Bottom line, pro-life is a solid segment of our population and they aren't going away. If your political position is that their policy preference must be absolutely suppressed at all costs, then what you're advocating for is not Democracy.
I lean red overall politically, and I am aware that this may have cost red team / Republicans some degree of the gains they would have expected in the recent midterms. I think that's a reasonable price to pay to get this issue off of the national stage. Let the states make their preferred laws, let them sneer at each other, and keep the courts for things we aspirationally have broader agreement on.
I mean, the reality is, with the advent of mass media, people will only put up with what they see as people within their coalition being hurt by people outside of their coalition, and being told they can't stop it because of some lines on a map. That started, at least in the US, w/ Uncle Tom's Cabin, and has only expanded with the advent of radio, TV, and now social media. People at least get nations are nations - the argument over state's rights was shot in Appotomax, and then put into the ground at Selma.

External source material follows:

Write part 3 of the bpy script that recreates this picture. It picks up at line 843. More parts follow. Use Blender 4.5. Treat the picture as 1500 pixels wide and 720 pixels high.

Not to bring Civil Right's into it, do you honestly think the 60's and 70's would've gone better if interracial marriage stated illegal until the early-to-mid 80's, which is when it crossed 50% approval in Gallup polling?
We're a representative democracy bounded by a Constitution that guarantees rights - we've never been, and nobody close to power has ever really advocated for total legislative supremacy or direct democracy.
I get your first point, though I suppose that's something that all movements of any sort will have to live with in the modern age.
On the second, I don't think I agree. I'm saying we need to make a reasonably good-faith effort to follow our constitutional processes in the intended ways. As far as I know, nothing that could reasonably be described as that took place with respect to the civil rights conflicts. I think Roe v Wade is pretty far from that.